ONCE again, the Pakistani passport has been ranked as the fourth-worst passport in the world, maintaining its position from last year and providing access to only 32 locations without a visa according to the Henley Passport Index for 2022.

The Henley Index ranks 199 passports from around the world based on the number of destinations the holder can visit without applying for a visa.

This, of course, does not come as a surprise to many considering how travellers, students and many others are often found lamenting the amount of hurdles they have to go through for travelling on the green passport.

What is concerning, however, is the fact that Pakistan is ranked only higher than the war-torn countries of Syria, Iraq and Afghanistan.

It is generally a well understood fact that the passports of developing countries are ranked lower on such indexes for a variety of reasons, but even by those standards Pakistan should be doing better than the current ranking it holds.

This ranking has come about due to a number of issues such as poor security record, international perception, economic standing and a lack of bilateral treaties to facilitate travel.

While there are multiple components that need to be addressed over the long-term to improve on the above metrics, the most immediate and effective avenue is to conduct better diplomacy.

This is something that the foreign office should look into seriously as our global retinue of ambassadors must work in a concerted fashion to facilitate the Pakistani passport.

Improving the standing of a country’s passport can go a long way in facilitating cultural exchanges, alliances, trade and greater inter connectivity across multiple spheres.

On the diplomatic front, we must start with the countries in our vicinity. For instance, Pakistan has been pushing for greater trade ties with countries in Central Asia and has been making some progress in that regard, however, for many of these countries its citizens are not eligible for the more convenient and hassle-free e-visa category, let alone a visa-free entry.

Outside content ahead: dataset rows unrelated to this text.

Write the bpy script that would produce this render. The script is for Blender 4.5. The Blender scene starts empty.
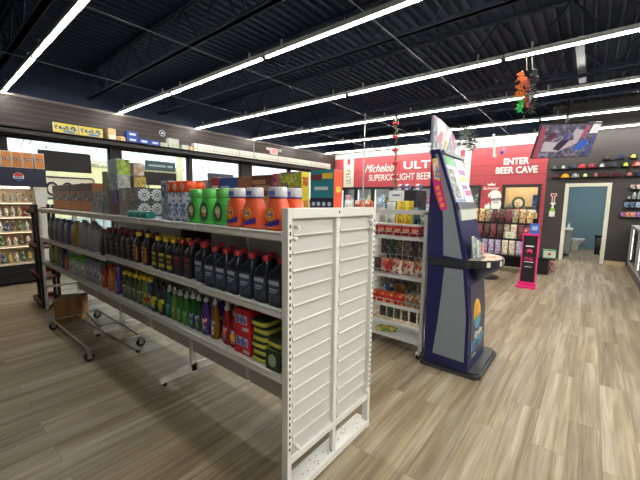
import bpy, bmesh, math, random
from mathutils import Vector, Matrix
random.seed(7)
C = bpy.context.scene.collection
PI = math.pi
SC = bpy.context.scene

# ------------------------------------------------------------------ camera
cam_d = bpy.data.cameras.new('camera'); cam = bpy.data.objects.new('camera', cam_d); C.objects.link(cam)
cam_d.sensor_width = 36.0; cam_d.lens = 332.84 / 640 * 36; cam_d.clip_start = 0.05; cam_d.clip_end = 400
yaw, pitch, roll = math.radians(39.041), math.radians(6.683), math.radians(0.791)
fw = Vector((-math.sin(yaw) * math.cos(pitch), math.cos(yaw) * math.cos(pitch), -math.sin(pitch)))
rt = Vector((math.cos(yaw), math.sin(yaw), 0)); up = rt.cross(fw)
rt2 = math.cos(roll) * rt + math.sin(roll) * up; up2 = -math.sin(roll) * rt + math.cos(roll) * up
cm = Matrix.Identity(4)
for i in range(3):
    cm[i][0] = rt2[i]; cm[i][1] = up2[i]; cm[i][2] = -fw[i]; cm[i][3] = (0, 0, 1.55)[i]
cam.matrix_world = cm
SC.camera = cam
# ------------------------------------------------------------------ world, sun, exposure
w = bpy.data.worlds.new('daylight'); SC.world = w; w.use_nodes = True
nt = w.node_tree; bg = nt.nodes['Background']
tc = nt.nodes.new('ShaderNodeTexCoord'); sp = nt.nodes.new('ShaderNodeSeparateXYZ'); rp = nt.nodes.new('ShaderNodeValToRGB')
nt.links.new(tc.outputs['Generated'], sp.inputs[0]); nt.links.new(sp.outputs['Z'], rp.inputs[0]); nt.links.new(rp.outputs[0], bg.inputs[0])
rp.color_ramp.elements[0].position = 0.0; rp.color_ramp.elements[0].color = (0.95, 0.95, 0.90, 1)
rp.color_ramp.elements[1].position = 0.30; rp.color_ramp.elements[1].color = (0.42, 0.84, 0.95, 1)
bg.inputs[1].default_value = 1.7
sd = bpy.data.lights.new('sun', 'SUN'); sd.energy = 3.0; sd.angle = 0.01; sd.color = (1, .93, .8)
so = bpy.data.objects.new('sun', sd); C.objects.link(so); so.rotation_euler = (math.radians(25), math.radians(48), 0); so.location = (0, 0, 30)
SC.view_settings.view_transform = 'Standard'; SC.view_settings.look = 'None'
SC.view_settings.exposure = 0.2; SC.view_settings.gamma = 1.0; SC.view_settings.use_curve_mapping = False
STRIP_EMIT = 88.0

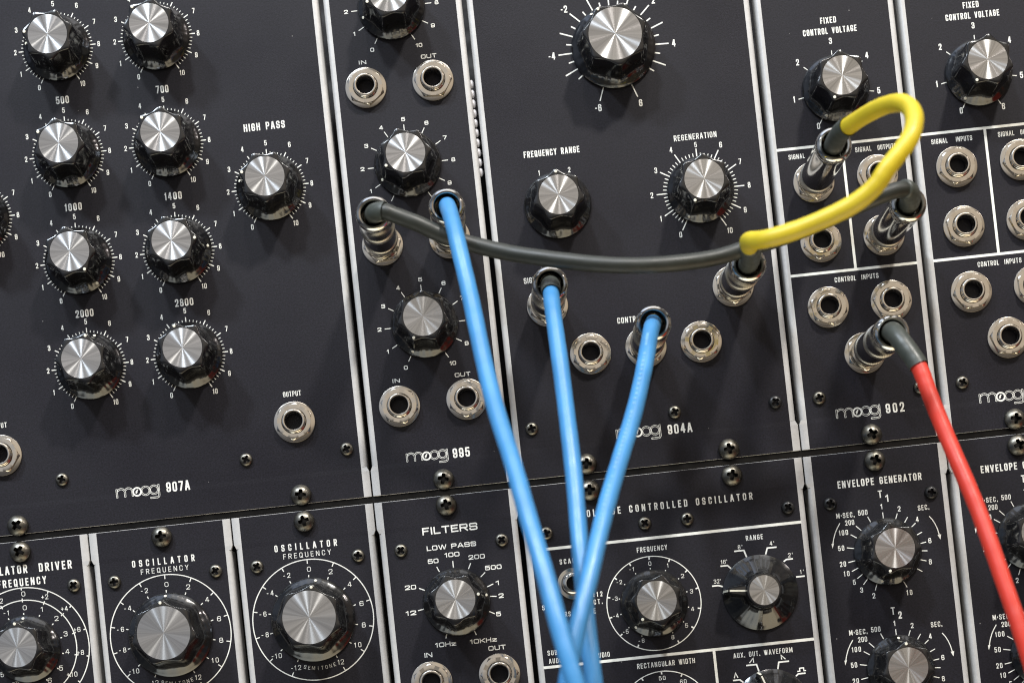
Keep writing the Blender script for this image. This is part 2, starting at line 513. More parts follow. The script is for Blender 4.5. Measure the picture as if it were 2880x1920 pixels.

Therefore, there is a lot that can be done if we pursue this endeavour seriously and work towards signing treaties with neighbouring countries.

In the long run, however, the best strategy is to work towards strengthening the country’s economic standing and international image, the rest of the things generally fall into place once those two critical aspects are taken care of.

Better relations with neighbouring countries would be a foundation for peace and stability in the region.

—The writer is contributing columnist, based in Lahore.